Birleşmiş Milletler İnsan Hakları Konseyi, İsveç’teki Kuran yakma olaylarının ardından ülkeleri dini nefreti önlemek için daha çalışmaya çağıran kararı ezici bir çoğunlukla onayladı. BM’nin en üst düzey insan hakları organındaki oylamada karar 12’ye karşı 28 oyla kabul edildi; 7 ülke çekimser kaldı.
Pakistan ve Filistin tarafından 57 ülkeli İslam İşbirliği Teşkilatı adına sunulan ve Afrika'daki pek çok gelişmekte olan ülkenin yanısıra Çin ve Hindistan ile Ortadoğu ülkelerinin de desteklediği karar tasarısına, hükümetlerin daha sert adımlar atmasının ifade özgürlüğünü çiğneyebileceğinden korkan Batılı ülkeler itiraz etti.
İslam İşbirliği Teşkilatı girişimi
ABD ve Avrupa Birliği, insan hakları ve ifade özgürlüğü konusundaki görüşleriyle çeliştiğini söyledikleri karara şiddetle karşı çıktı. ABD ve AB, Kuran'ın yakılmasını kınarken, İslam İşbirliği Teşkilatı (İİT) girişiminin insan haklarından ziyade dini sembolleri korumak için tasarlandığını savundular.
Bazı Avrupa ülkelerinde son zamanlarda düzenlenen Kuran yakma eylemlerinin ardından gelen karar tasarısı, ülkelere "ayrımcılık, düşmanlık veya şiddete teşvik teşkil eden dini nefret eylemlerini ve savunuculuğunu önlemek ve kovuşturmak" için adım atmaları çağrısında bulunuyor.
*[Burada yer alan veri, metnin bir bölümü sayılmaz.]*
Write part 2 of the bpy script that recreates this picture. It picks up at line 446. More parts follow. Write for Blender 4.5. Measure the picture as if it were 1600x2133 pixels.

''İfade özgürlüğü kısıtlaması değil denge kurma girişimi''
Oylamanın ardından Pakistan Büyükelçisi Khalil Hashmi, tedbirin "ifade özgürlüğü hakkını kısıtlamaya çalışmadığını", ancak bu hak ile "özel görev ve sorumluluklar" arasında "ihtiyatlı bir denge" kurmaya çalıştığını vurguladı.
Hashmi, "Salondaki birkaç kişinin muhalefeti, Kuran veya başka bir kutsal kitaba alenen saygısızlık edilmesini kınama konusundaki isteksizliklerinden kaynaklanıyor. Bu eylemi kınamak için siyasi, hukuki ve ahlaki cesaretten yoksunlar ve konseyin en azından onlardan beklediği şey buydu" dedi.
ABD Daimi Temsilcisi'nden mesaj
Ancak bir gün önce ABD'nin BM İnsan Hakları Konseyi Daimi Temsilcisi Michele Taylor, geçen ay İsveç'te meydana gelen ve bazı Müslüman toplumlarda protestolara yol açan olaya atıfta bulunarak, ülkesinin "28 Haziran'da Kuran’a yapılan saygısızlık dahil bugünkü tartışmayı başlatan eylemleri şiddetle kınadığını" söyledi.
Oylamanın ardından Taylor, konseyin "Müslüman karşıtı nefretin içler acısı eylemlerini kınarken aynı zamanda ifade özgürlüğüne saygı gösterme konusunda" fikir birliğine varamamasından dolayı "gerçekten çok üzgün" olduğunu söyledi.
ABD'nin karar tasarısıyla ilgili endişelerinin "ciddiye alınmadığını" söyleyen Taylor, "İnanıyorum ki biraz daha zaman ve daha açık bir tartışma ile bu karar üzerinde birlikte ilerlemenin bir yolunu bulabilirdik" dedi.
Batı'nın yenilgisi mi?
Oylamanın sonucu, İİT'nin dünya çapında insan haklarını korumak için hükümetlerden oluşan tek organ olan konseyde benzeri görülmemiş bir güce sahip olduğu bir dönemde, Batılı ülkeler için büyük bir yenilgi olarak yorumlandı.
Merkezi Cenevre’de bulunan Evrensel Haklar Grubu'nun direktörü Marc Limon, sonucun "Batı'nın İnsan Hakları Konseyi'nde tam bir geri çekilme içinde olduğunu" gösterdiğini söyledi.
Limon, "Giderek daha fazla destek kaybediyorlar ve tartışmayı kaybediyorlar" dedi.
İsveç'e göç eden Iraklı bir kişinin geçen ay Stockholm'deki bir caminin önünde Kuran yakması, İslam dünyasında öfkeye yol açmış ve Müslüman devletlerden harekete geçmelerini talep etmişti.